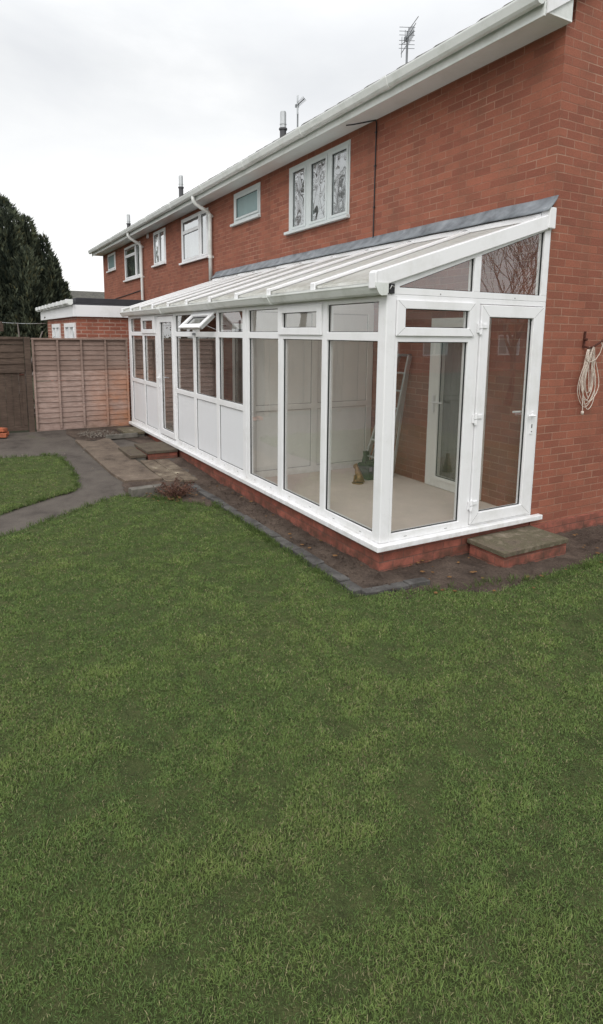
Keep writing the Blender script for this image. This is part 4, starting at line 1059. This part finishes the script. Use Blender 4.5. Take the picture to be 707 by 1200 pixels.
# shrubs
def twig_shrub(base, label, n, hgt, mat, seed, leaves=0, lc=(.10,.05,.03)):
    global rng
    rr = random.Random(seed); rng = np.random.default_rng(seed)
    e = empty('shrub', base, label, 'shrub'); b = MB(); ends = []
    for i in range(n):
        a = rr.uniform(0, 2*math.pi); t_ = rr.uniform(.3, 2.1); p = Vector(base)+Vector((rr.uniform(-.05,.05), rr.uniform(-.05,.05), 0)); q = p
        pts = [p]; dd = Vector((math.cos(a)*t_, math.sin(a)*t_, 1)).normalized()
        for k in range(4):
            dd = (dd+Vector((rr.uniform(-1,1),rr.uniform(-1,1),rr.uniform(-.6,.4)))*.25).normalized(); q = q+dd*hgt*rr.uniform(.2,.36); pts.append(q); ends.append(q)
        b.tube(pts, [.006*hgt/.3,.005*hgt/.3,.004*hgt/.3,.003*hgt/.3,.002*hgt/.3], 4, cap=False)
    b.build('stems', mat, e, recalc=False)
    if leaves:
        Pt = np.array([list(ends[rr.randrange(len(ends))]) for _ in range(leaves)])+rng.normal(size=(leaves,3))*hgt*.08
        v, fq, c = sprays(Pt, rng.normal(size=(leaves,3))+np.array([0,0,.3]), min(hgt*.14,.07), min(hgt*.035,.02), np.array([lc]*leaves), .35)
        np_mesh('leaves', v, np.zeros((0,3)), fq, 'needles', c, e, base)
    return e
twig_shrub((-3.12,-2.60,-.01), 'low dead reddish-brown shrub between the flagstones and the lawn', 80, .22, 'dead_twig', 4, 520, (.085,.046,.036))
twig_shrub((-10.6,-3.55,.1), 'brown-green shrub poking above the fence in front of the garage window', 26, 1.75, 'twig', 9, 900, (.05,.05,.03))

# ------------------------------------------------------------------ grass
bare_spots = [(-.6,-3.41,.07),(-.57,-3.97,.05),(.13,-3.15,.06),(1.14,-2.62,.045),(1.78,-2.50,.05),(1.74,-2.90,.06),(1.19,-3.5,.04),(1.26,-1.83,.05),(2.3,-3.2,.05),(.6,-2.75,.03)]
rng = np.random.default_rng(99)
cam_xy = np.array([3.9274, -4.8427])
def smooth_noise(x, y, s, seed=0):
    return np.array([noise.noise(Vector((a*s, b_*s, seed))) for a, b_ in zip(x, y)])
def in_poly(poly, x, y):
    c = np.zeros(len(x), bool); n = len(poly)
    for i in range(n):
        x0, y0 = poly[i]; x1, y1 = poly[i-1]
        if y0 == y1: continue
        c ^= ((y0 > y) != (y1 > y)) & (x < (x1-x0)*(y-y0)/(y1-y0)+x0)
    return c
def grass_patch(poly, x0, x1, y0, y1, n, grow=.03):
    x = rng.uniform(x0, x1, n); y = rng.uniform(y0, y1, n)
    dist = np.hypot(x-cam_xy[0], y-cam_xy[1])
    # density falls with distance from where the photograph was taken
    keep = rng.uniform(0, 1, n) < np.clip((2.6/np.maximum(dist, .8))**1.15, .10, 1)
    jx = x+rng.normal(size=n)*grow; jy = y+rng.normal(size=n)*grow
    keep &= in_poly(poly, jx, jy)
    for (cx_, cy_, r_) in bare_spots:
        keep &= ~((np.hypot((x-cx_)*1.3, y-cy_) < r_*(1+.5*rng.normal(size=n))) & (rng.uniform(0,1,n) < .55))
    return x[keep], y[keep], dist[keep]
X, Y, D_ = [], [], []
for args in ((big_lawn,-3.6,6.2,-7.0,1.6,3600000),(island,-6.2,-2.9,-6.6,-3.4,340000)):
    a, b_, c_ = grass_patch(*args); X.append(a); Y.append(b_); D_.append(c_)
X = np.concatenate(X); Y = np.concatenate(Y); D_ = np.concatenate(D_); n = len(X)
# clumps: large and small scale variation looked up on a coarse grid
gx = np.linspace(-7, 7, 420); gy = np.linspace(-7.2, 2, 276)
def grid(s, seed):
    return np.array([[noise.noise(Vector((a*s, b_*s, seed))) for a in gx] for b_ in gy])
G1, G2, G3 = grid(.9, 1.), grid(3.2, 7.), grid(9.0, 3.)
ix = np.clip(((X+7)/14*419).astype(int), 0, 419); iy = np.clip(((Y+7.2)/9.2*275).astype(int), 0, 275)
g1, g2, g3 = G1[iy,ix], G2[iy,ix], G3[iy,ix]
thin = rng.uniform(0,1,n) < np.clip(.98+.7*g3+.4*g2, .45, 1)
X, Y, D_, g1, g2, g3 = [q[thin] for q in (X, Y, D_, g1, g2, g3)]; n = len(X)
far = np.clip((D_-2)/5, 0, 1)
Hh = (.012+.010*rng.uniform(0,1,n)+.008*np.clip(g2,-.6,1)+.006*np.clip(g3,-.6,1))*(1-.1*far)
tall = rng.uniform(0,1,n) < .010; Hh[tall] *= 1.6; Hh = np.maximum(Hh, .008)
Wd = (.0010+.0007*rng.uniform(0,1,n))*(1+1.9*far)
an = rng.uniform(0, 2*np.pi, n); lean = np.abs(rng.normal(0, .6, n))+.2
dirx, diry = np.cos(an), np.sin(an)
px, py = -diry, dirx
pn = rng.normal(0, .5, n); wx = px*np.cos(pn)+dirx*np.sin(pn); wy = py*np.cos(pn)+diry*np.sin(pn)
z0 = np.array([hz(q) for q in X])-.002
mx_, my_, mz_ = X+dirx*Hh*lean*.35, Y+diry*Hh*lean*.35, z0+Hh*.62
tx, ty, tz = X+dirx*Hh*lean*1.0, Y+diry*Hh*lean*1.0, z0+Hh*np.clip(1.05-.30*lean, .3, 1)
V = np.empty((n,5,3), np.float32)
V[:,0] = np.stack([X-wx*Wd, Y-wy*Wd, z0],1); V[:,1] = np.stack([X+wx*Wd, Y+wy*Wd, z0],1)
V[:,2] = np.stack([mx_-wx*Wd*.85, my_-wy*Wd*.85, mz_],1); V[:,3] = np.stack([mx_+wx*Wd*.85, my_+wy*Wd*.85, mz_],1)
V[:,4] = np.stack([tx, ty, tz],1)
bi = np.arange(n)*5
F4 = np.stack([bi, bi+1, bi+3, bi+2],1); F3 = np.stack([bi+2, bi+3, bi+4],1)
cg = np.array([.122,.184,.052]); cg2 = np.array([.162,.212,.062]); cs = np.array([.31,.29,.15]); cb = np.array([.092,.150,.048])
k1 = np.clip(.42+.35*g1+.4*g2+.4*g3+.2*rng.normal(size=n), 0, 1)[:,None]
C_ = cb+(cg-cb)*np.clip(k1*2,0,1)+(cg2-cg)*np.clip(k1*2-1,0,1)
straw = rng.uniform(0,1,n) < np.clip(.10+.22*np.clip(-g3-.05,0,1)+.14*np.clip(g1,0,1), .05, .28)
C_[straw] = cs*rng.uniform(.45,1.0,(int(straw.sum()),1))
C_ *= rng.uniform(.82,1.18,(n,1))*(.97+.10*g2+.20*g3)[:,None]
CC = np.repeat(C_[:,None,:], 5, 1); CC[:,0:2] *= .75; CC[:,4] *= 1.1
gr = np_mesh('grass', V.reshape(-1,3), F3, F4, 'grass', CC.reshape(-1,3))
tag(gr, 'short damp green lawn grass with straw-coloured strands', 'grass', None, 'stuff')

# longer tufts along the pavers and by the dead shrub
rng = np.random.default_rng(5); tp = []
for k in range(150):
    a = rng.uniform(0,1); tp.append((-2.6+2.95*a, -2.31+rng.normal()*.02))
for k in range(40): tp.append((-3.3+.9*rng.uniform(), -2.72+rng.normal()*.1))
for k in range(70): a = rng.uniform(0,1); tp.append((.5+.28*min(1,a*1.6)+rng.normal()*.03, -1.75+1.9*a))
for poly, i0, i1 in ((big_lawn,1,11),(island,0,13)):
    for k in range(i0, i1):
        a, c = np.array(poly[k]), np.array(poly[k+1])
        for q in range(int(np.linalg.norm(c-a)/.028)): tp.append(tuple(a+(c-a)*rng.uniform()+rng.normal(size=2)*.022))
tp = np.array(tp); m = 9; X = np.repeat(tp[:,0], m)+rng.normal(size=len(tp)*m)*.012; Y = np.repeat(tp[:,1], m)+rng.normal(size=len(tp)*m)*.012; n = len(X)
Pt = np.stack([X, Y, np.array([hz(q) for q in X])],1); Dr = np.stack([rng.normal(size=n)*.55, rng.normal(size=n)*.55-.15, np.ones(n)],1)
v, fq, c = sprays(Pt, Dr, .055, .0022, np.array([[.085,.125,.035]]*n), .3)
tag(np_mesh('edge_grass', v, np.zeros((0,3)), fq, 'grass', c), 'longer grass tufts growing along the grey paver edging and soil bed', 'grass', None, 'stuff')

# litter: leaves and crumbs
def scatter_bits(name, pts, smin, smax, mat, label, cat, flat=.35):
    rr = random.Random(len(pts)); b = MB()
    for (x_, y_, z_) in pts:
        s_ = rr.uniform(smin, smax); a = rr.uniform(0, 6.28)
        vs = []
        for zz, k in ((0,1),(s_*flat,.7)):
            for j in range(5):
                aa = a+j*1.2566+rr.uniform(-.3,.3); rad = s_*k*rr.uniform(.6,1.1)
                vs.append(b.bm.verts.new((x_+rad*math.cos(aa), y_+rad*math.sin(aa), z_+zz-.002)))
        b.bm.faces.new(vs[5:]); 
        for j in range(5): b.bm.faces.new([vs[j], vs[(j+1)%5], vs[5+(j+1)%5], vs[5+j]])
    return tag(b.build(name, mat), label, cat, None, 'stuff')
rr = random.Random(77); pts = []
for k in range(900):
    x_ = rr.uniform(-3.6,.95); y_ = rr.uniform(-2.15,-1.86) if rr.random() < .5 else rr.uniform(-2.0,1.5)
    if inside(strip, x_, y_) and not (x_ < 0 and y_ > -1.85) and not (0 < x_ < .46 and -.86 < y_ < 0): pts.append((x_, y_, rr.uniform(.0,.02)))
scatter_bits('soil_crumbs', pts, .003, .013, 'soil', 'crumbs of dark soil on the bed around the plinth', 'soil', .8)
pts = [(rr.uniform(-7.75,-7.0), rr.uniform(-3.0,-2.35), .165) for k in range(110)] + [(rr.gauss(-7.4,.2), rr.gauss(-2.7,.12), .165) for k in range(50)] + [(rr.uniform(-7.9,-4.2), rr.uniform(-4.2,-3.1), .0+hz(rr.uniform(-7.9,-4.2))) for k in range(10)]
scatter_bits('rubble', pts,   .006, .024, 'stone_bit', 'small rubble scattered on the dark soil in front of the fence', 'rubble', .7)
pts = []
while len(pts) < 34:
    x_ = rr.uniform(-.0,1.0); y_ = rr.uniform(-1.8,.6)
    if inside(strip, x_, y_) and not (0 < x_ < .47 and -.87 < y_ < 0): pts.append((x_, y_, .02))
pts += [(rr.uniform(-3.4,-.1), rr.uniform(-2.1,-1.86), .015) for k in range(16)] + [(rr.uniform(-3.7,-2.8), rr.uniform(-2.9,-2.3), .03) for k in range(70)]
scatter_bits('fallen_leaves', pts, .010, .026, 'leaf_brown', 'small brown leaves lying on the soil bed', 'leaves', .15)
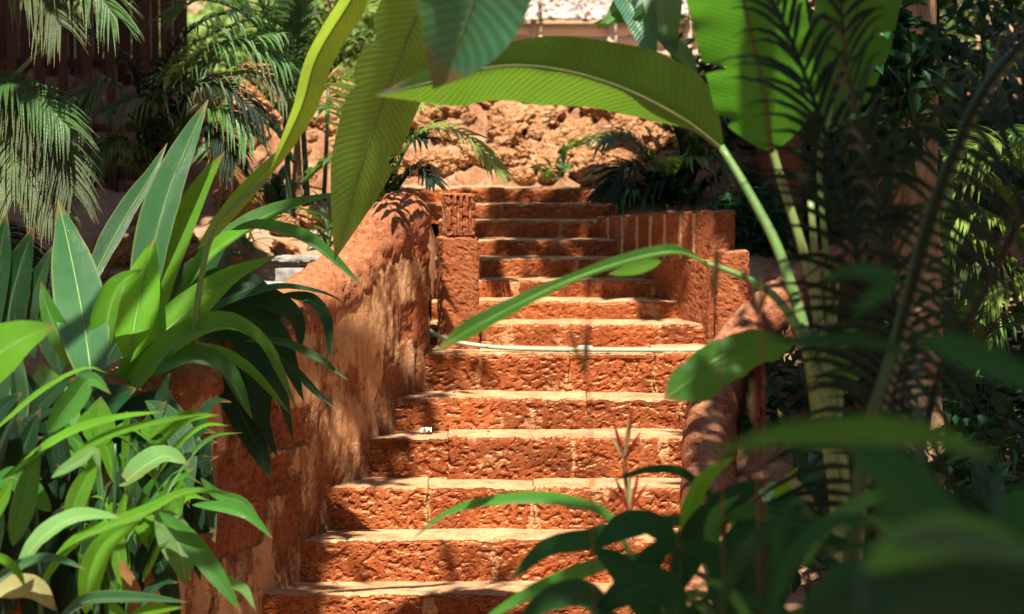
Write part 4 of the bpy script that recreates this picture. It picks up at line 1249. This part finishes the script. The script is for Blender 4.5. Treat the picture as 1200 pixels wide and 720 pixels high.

* * * * * * *

> **YOUR TASK**:
Exactly and only the lines from the line with "CC = np.repeat(C_[:,None,:], 5, 1);" to the line with "bed', 'grass', None, 'stuff')", both included, are to be printed.

> **RESPONSE TO THE EXERCISE**:
CC = np.repeat(C_[:,None,:], 5, 1); CC[:,0:2] *= .75; CC[:,4] *= 1.1
gr = np_mesh('grass', V.reshape(-1,3), F3, F4, 'grass', CC.reshape(-1,3))
tag(gr, 'short damp green lawn grass with straw-coloured strands', 'grass', None, 'stuff')

# longer tufts along the pavers and by the dead shrub
rng = np.random.default_rng(5); tp = []
for k in range(150):
    a = rng.uniform(0,1); tp.append((-2.6+2.95*a, -2.31+rng.normal()*.02))
for k in range(40): tp.append((-3.3+.9*rng.uniform(), -2.72+rng.normal()*.1))
for k in range(70): a = rng.uniform(0,1); tp.append((.5+.28*min(1,a*1.6)+rng.normal()*.03, -1.75+1.9*a))
for poly, i0, i1 in ((big_lawn,1,11),(island,0,13)):
    for k in range(i0, i1):
        a, c = np.array(poly[k]), np.array(poly[k+1])
        for q in range(int(np.linalg.norm(c-a)/.028)): tp.append(tuple(a+(c-a)*rng.uniform()+rng.normal(size=2)*.022))
tp = np.array(tp); m = 9; X = np.repeat(tp[:,0], m)+rng.normal(size=len(tp)*m)*.012; Y = np.repeat(tp[:,1], m)+rng.normal(size=len(tp)*m)*.012; n = len(X)
Pt = np.stack([X, Y, np.array([hz(q) for q in X])],1); Dr = np.stack([rng.normal(size=n)*.55, rng.normal(size=n)*.55-.15, np.ones(n)],1)
v, fq, c = sprays(Pt, Dr, .055, .0022, np.array([[.085,.125,.035]]*n), .3)
tag(np_mesh('edge_grass', v, np.zeros((0,3)), fq, 'grass', c), 'longer grass tufts growing along the grey paver edging and soil bed', 'grass', None, 'stuff')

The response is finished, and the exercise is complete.